Written task
Only the number is wanted: how many lines contain the word "Blender"?

Available records
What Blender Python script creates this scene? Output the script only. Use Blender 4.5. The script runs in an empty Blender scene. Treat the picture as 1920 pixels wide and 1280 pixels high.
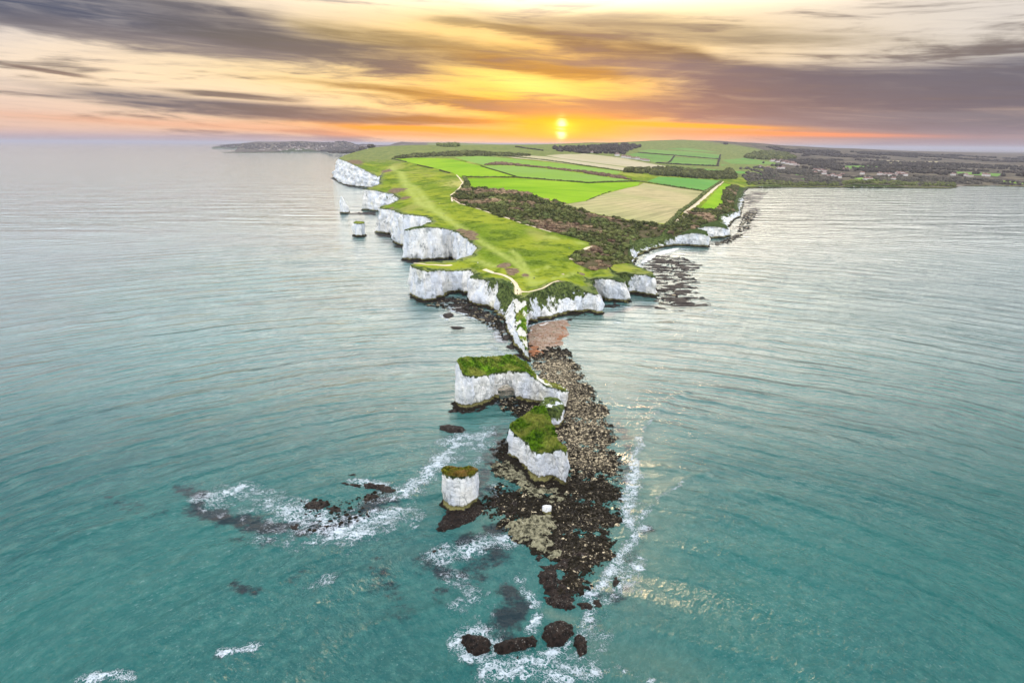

* * *

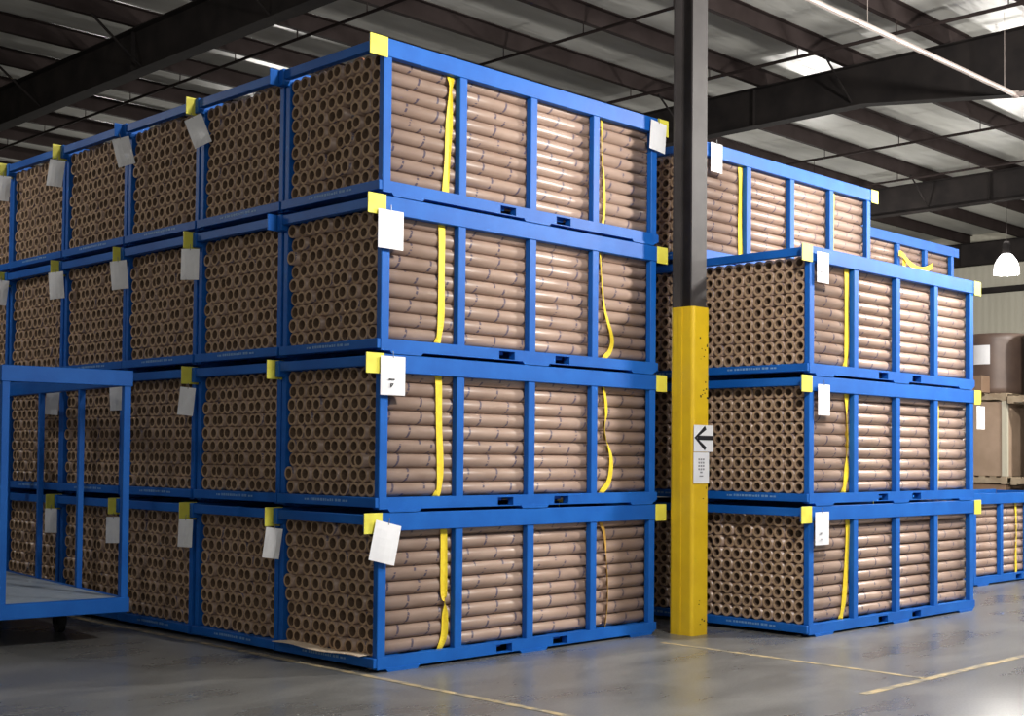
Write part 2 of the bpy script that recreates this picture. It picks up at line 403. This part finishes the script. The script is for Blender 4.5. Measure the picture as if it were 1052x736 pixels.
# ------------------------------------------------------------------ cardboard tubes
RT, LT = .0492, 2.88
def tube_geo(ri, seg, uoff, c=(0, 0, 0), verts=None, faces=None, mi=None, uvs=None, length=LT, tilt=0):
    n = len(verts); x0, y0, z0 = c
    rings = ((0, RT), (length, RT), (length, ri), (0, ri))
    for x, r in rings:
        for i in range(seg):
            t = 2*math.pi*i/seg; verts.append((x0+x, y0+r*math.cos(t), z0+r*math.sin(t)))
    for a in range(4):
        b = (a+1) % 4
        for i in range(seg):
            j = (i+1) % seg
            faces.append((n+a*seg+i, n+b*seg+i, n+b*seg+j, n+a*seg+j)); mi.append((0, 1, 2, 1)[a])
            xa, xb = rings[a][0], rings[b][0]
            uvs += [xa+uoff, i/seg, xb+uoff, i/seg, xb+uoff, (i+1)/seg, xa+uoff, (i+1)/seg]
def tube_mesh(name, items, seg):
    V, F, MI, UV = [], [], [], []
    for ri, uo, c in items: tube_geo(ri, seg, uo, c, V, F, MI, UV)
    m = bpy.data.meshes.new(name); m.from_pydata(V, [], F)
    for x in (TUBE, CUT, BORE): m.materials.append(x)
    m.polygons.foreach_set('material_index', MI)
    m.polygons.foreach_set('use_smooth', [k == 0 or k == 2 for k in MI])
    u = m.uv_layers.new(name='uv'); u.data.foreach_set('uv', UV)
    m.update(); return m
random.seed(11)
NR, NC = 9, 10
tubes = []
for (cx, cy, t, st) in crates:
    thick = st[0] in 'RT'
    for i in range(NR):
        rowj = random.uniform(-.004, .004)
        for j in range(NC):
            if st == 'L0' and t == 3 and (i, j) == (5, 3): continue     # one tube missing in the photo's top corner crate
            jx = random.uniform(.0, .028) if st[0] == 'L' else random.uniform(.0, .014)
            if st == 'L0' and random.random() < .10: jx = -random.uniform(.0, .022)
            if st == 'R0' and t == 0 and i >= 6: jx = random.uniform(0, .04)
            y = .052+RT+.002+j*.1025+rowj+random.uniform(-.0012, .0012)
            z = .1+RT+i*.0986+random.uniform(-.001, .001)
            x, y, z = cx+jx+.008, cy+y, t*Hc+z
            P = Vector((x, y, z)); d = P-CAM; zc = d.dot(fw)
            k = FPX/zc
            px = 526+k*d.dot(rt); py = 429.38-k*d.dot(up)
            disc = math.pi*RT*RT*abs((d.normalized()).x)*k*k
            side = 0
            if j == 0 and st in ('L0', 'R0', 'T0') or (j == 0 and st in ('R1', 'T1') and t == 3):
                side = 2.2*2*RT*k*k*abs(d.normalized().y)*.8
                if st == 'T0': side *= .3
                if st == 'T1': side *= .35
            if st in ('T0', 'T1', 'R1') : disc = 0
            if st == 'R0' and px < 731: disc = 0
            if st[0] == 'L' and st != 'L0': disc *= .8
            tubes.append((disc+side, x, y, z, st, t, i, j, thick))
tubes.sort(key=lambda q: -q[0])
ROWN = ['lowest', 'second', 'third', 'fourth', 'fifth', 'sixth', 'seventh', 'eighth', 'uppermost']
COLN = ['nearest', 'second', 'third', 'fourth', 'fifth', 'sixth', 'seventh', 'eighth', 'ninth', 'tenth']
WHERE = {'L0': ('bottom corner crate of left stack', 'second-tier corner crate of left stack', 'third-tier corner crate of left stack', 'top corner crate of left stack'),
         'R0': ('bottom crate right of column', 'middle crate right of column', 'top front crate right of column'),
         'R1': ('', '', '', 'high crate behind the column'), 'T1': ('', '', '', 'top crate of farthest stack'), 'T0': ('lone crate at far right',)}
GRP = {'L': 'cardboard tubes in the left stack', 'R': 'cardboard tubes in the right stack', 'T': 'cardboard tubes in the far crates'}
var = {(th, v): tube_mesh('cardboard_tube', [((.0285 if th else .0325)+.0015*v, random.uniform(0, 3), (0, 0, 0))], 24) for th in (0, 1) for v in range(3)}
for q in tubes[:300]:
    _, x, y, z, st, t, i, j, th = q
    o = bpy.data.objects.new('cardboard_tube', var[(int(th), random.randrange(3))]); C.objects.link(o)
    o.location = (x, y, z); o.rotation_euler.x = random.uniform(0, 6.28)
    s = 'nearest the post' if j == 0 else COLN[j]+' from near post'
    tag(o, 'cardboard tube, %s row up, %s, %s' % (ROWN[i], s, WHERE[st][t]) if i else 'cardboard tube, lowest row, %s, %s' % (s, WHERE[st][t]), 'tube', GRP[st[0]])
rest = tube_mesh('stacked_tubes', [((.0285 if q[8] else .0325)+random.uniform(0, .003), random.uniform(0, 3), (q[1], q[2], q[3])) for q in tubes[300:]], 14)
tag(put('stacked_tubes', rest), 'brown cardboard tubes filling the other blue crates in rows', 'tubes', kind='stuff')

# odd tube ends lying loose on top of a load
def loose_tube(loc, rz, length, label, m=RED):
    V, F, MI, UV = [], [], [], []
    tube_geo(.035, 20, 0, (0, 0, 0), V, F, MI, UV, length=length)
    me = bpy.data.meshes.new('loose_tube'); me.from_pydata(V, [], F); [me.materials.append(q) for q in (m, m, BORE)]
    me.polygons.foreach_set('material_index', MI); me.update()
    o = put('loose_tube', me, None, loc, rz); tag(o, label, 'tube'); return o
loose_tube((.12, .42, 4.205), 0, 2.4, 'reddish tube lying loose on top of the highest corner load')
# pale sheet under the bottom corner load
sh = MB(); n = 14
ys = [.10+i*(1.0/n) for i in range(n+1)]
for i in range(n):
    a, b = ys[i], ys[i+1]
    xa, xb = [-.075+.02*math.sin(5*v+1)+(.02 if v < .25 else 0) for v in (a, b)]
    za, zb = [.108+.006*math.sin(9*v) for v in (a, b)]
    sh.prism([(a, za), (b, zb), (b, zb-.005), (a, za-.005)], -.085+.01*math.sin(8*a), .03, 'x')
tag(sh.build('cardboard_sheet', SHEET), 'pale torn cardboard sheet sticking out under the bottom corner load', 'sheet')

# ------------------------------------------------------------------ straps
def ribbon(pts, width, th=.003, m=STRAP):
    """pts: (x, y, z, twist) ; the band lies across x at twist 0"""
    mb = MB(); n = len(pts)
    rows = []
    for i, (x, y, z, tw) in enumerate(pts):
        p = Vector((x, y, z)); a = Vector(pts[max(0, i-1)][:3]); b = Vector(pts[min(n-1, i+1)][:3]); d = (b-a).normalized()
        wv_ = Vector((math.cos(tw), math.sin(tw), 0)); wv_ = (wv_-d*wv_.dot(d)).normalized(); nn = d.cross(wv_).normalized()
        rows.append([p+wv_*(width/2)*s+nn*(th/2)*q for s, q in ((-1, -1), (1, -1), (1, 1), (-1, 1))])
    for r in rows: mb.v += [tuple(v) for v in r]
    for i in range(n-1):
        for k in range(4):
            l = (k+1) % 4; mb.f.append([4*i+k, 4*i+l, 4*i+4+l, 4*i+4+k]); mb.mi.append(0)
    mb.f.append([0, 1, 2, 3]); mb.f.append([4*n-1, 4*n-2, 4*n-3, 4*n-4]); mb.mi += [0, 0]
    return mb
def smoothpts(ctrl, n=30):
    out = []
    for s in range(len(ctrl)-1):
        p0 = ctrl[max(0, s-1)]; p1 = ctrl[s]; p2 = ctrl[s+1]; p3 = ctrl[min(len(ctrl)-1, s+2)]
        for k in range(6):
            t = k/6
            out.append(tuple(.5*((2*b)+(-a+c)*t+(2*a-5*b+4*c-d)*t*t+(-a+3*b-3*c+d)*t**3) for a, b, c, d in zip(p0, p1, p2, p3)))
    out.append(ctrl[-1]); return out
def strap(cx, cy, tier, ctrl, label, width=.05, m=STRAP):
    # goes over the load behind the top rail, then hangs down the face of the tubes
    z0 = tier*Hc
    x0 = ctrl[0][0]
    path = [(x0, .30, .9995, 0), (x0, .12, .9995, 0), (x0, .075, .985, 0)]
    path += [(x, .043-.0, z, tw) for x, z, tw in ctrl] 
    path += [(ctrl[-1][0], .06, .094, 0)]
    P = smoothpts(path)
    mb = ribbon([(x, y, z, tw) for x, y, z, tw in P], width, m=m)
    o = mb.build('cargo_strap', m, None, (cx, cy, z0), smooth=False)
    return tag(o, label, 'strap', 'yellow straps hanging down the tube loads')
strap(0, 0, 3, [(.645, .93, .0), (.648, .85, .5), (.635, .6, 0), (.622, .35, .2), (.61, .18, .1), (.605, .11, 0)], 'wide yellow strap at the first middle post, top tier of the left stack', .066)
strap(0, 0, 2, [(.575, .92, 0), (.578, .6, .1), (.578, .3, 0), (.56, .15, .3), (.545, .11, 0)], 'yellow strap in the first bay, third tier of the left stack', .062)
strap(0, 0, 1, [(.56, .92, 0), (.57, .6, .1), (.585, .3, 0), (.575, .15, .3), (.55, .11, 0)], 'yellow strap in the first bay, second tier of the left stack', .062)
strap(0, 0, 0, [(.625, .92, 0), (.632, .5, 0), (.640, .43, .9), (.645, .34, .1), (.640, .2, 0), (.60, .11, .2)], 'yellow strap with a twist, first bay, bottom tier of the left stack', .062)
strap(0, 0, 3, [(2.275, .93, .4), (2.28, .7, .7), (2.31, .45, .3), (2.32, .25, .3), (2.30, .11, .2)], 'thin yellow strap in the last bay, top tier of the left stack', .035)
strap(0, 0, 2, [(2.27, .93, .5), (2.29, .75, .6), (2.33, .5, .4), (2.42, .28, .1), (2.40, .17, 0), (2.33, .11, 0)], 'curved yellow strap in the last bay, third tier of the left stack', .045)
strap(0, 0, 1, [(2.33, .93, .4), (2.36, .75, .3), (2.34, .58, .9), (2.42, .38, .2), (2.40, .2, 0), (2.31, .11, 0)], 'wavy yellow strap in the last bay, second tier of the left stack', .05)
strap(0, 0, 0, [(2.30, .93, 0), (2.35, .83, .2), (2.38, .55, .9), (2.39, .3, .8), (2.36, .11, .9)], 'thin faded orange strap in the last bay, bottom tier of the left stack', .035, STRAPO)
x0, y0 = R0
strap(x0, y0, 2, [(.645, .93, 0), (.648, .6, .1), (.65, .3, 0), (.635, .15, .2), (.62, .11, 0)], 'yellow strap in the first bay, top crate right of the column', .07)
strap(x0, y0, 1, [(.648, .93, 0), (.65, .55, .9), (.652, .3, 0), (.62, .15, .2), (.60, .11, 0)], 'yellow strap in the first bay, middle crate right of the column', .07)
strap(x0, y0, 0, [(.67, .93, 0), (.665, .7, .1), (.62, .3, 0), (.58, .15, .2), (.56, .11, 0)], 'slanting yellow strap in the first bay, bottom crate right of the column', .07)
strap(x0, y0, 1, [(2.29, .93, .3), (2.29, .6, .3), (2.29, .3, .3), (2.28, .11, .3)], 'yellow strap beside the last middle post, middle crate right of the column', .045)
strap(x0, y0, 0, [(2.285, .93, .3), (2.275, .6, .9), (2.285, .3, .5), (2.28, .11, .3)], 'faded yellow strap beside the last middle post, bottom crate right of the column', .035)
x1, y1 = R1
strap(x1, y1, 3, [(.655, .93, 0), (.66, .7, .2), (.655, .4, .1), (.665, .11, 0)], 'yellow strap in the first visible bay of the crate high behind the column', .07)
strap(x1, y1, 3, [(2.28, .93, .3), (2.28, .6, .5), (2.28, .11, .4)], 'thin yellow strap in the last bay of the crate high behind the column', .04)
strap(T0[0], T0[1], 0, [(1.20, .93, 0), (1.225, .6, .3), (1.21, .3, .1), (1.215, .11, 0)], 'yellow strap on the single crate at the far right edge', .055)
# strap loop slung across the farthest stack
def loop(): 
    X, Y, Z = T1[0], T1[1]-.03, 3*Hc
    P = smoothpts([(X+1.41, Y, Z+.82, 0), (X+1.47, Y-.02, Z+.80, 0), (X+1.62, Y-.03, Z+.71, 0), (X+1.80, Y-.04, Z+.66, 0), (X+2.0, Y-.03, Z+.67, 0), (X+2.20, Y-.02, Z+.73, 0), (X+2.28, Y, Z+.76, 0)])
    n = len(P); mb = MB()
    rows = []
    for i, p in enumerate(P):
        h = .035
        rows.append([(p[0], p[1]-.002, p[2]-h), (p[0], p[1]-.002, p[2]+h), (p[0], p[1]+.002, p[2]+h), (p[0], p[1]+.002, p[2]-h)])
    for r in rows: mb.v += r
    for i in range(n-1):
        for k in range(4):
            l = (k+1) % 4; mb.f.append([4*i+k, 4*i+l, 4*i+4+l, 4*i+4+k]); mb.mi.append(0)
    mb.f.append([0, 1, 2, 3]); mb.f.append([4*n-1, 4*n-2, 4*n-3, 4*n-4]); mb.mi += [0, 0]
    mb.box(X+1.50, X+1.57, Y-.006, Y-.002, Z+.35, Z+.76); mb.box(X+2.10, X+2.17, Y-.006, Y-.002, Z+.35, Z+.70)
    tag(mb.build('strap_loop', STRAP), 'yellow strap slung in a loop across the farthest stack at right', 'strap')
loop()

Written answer
2